Single-Quasiparticle Trapping in Aluminum Nanobridge Josephson Junctions

We present microwave measurements of a high quality factor superconducting resonator incorporating two aluminum nanobridge Josephson junctions in a loop shunted by an on-chip capacitor. Trapped quasiparticles (QPs) shift the resonant frequency, allowing us to probe the trapped QP number and energy distribution and to quantify their lifetimes. We find that the trapped QP population obeys a Gibbs distribution above 75 mK, with non-Poissonian trapping statistics.
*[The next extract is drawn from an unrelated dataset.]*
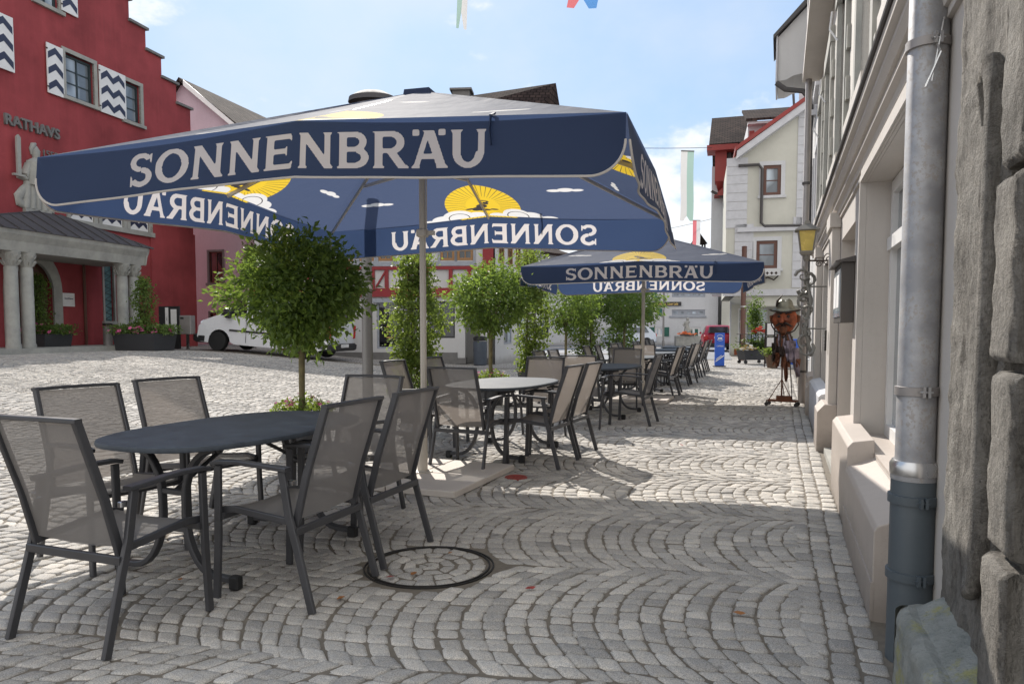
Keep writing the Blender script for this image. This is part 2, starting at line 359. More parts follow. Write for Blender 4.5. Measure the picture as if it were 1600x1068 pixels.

Our results are in quantitative agreement with the Andreev bound state model of transport, and demonstrate a practical means to quantify on-chip QP populations and validate mitigation strategies in a cryogenic environment.

Figure 1

(a) Andreev bound state energies for $\tau =1$ (solid lines) and $\tau =0.5$ (dashed lines). The Andreev gap ${\mathrm{\Delta }}_A$ is illustrated for the $\tau =1$ channel. (b) Simplified measurement schematic. The resonator is biased with a static flux $\mathrm{\Phi }$; measurements are performed by passing a weak probe tone ($f_{\mathrm{probe}}$, blue) through a circulator and analyzing the reflected signal. A strong excitation tone ($f_{\mathrm{exc}}$, red) may be applied via a directional coupler in order to alter the distribution of QPs in the junctions. (c) False-color SEM image of device, showing the nano-SQUID (circled), meander inductor (orange), and IDC (blue). (d) False-color SEM image of the nanobridge junction, showing the bridge (orange) connecting the thick banks (blue and green, highlighting the two deposition layers).

Figure 2

(a) Resonance line shapes versus flux, plotted as a function of frequency detuning from the 0-QP resonance. The Lorentzian present at 0 flux develops multiple broad humps as flux increases. (b) Temperature dependence of the resonance line shape, showing the decrease in QP trapping as temperature rises. All data are shown at $\varphi =0.464$. At low temperature, multiple humps are resolvable, indicating multiple QP trapping numbers. At higher temperatures, first the 2-QP and then the 1-QP peak shrink, leading to a Lorentzian resonance. At even higher temperature ($T=250\mathrm{mK}$), the resonance broadens, shrinks, and moves to lower frequency; we attribute this to loss originating from bulk QP transport in the resonator.

Figure 3

Frequency response at 75 mK for $\varphi =0$ (top, red) and 0.464 (bottom, blue), illustrating the change in resonance line shape. Traces are vertically offset for clarity. The black curves are fits using Eq. (3) with ${\overline{n}}_{\text{trap}}=0$ and 0.49. Inset: ${\overline{n}}_{\text{trap}}$ (left axis, black circles) at $\varphi =0.464$ and extracted values of $x_{\mathrm{QP}}$ (right axis, red squares) as a function of temperature.

Figure 4

Resonance traces taken with the radiator on, showing a Lorentzian line shape at 0 flux (right, red) and a Lorentzian convolved with a Gaussian (with a lower center frequency) at $\varphi =0.432$ (left, blue). Fits using the high-${\overline{n}}_{\text{trap}}$ Gaussian approximation are shown in black. The dashed black line is a fit constrained by a single parameter ${\overline{n}}_{\text{trap}}=7$, while the solid lines allow the width and center point of the convoluted Gaussian-Lorentzian to vary independently (${\overline{n}}_{\text{trap}}=19$ and 7, respectively). The zero-flux data is well fit by a Lorentzian, indicating ${\overline{n}}_{\text{trap}}=0$.

Figure 5

Spectroscopy data, showing the shift in the 0-QP peak height versus flux $\varphi$ and excitation tone frequency $f_{\mathrm{exc}}$, referred to its height with the excitation tone off. The data show a threshold excitation frequency which grows with flux, consistent with ${\mathrm{\Delta }}_A(\varphi )$, and a height shift which grows with flux, indicating a growing ${\overline{n}}_{\text{trap}}$.